Data excerpt:
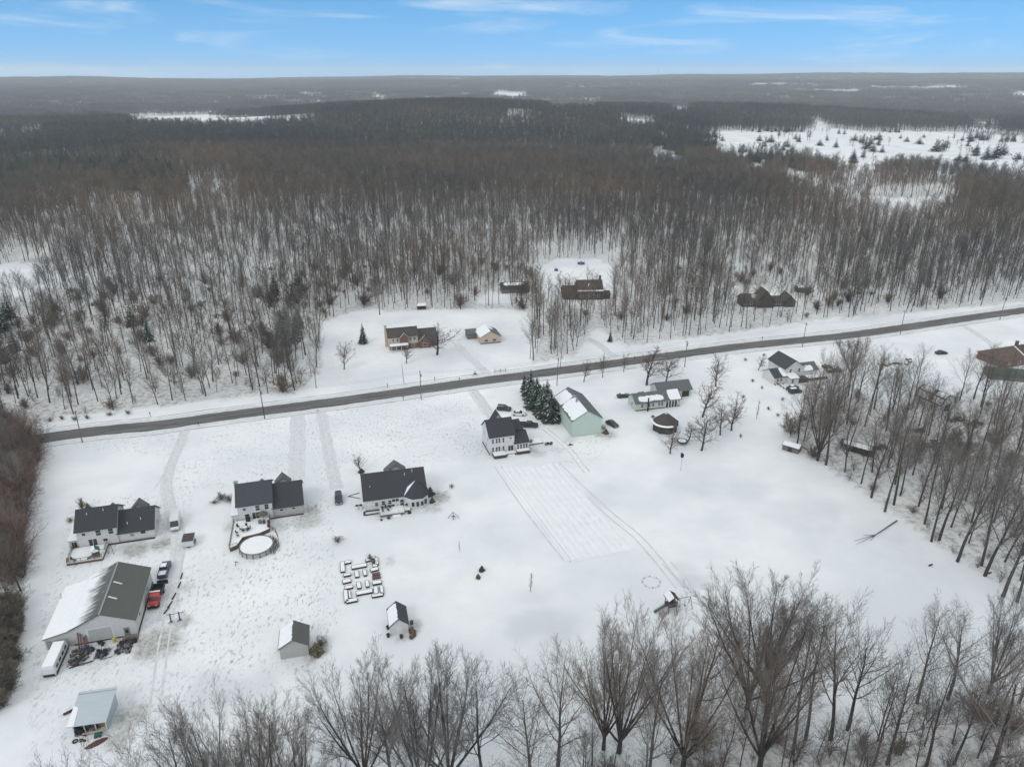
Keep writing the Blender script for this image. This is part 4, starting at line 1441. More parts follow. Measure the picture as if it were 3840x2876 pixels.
def window(t, face, s_, z, w_, h_, pos, mat_='trim', nm='window', panes=2, pane='glass'):
    """face F/B (pos = y) or L/R (pos = x); s centre along the wall, z the sill"""
    f = MB(); g = MB()
    d = 1 if face in 'BR' else -1
    a, b = s_ - w_ / 2, s_ + w_ / 2
    fr = .09

    def bx(mb, a0, a1, z0, z1, p0, p1):
        p0, p1 = min(p0, p1), max(p0, p1)
        if face in 'FB': mb.box(a0, a1, p0, p1, z0, z1)
        else: mb.box(p0, p1, a0, a1, z0, z1)
    o1, o2 = pos + .005 * d, pos + .06 * d
    bx(f, a - fr, b + fr, z + h_, z + h_ + fr, o1, o2); bx(f, a - fr, b + fr, z - fr, z, o1, o2)
    bx(f, a - fr, a, z, z + h_, o1, o2); bx(f, b, b + fr, z, z + h_, o1, o2)
    if panes == 2: bx(f, a, b, z + h_ * .48, z + h_ * .53, o1, o2)
    if panes == 3: bx(f, s_ - .04, s_ + .04, z, z + h_, o1, o2)
    bx(g, a + .004, b - .004, z + .004, z + h_ - .004, o1 + .002 * d, o2 - .03 * d)
    fo = f.build(nm, mat_, t)
    g.build('pane', pane, fo)
    return fo


def panel(t, face, s_, z, w_, h_, pos, m, nm='door', th=.05, label=None):
    d = 1 if face in 'BR' else -1
    p = sorted((pos + .004 * d, pos + th * d))
    mb = MB()
    if face in 'FB': mb.box(s_ - w_ / 2, s_ + w_ / 2, p[0], p[1], z, z + h_)
    else: mb.box(p[0], p[1], s_ - w_ / 2, s_ + w_ / 2, z, z + h_)
    return mb.build(nm, m, t, label)


def rails(t, pts, z, h=.95, m='wood_grey', nm='railing', posts=1.4, closed=False):
    mb = MB()
    for (a, b) in zip(pts, pts[1:]):
        a = Vector((*a, z)); b = Vector((*b, z)); n = max(1, round((b - a).length / posts))
        mb.bar(a + Vector((0, 0, h)), b + Vector((0, 0, h)), .05); mb.bar(a + Vector((0, 0, .25)), b + Vector((0, 0, .25)), .035)
        for i in range(n + 1):
            q = a.lerp(b, i / n); mb.bar(q + Vector((0, 0, -.1)), q + Vector((0, 0, h + .05)), .055)
        k = max(1, int((b - a).length / .3))
        for i in range(k):
            q = a.lerp(b, (i + .5) / k); mb.bar(q + Vector((0, 0, .2)), q + Vector((0, 0, h)), .022, 3)
    return mb.build(nm, m, t)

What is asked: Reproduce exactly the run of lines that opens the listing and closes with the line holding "return mb.build(nm, m, t, label)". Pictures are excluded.

Completed task:
Keep writing the Blender script for this image. This is part 4, starting at line 1441. More parts follow. Measure the picture as if it were 3840x2876 pixels.
def window(t, face, s_, z, w_, h_, pos, mat_='trim', nm='window', panes=2, pane='glass'):
    """face F/B (pos = y) or L/R (pos = x); s centre along the wall, z the sill"""
    f = MB(); g = MB()
    d = 1 if face in 'BR' else -1
    a, b = s_ - w_ / 2, s_ + w_ / 2
    fr = .09

    def bx(mb, a0, a1, z0, z1, p0, p1):
        p0, p1 = min(p0, p1), max(p0, p1)
        if face in 'FB': mb.box(a0, a1, p0, p1, z0, z1)
        else: mb.box(p0, p1, a0, a1, z0, z1)
    o1, o2 = pos + .005 * d, pos + .06 * d
    bx(f, a - fr, b + fr, z + h_, z + h_ + fr, o1, o2); bx(f, a - fr, b + fr, z - fr, z, o1, o2)
    bx(f, a - fr, a, z, z + h_, o1, o2); bx(f, b, b + fr, z, z + h_, o1, o2)
    if panes == 2: bx(f, a, b, z + h_ * .48, z + h_ * .53, o1, o2)
    if panes == 3: bx(f, s_ - .04, s_ + .04, z, z + h_, o1, o2)
    bx(g, a + .004, b - .004, z + .004, z + h_ - .004, o1 + .002 * d, o2 - .03 * d)
    fo = f.build(nm, mat_, t)
    g.build('pane', pane, fo)
    return fo


def panel(t, face, s_, z, w_, h_, pos, m, nm='door', th=.05, label=None):
    d = 1 if face in 'BR' else -1
    p = sorted((pos + .004 * d, pos + th * d))
    mb = MB()
    if face in 'FB': mb.box(s_ - w_ / 2, s_ + w_ / 2, p[0], p[1], z, z + h_)
    else: mb.box(p[0], p[1], s_ - w_ / 2, s_ + w_ / 2, z, z + h_)
    return mb.build(nm, m, t, label)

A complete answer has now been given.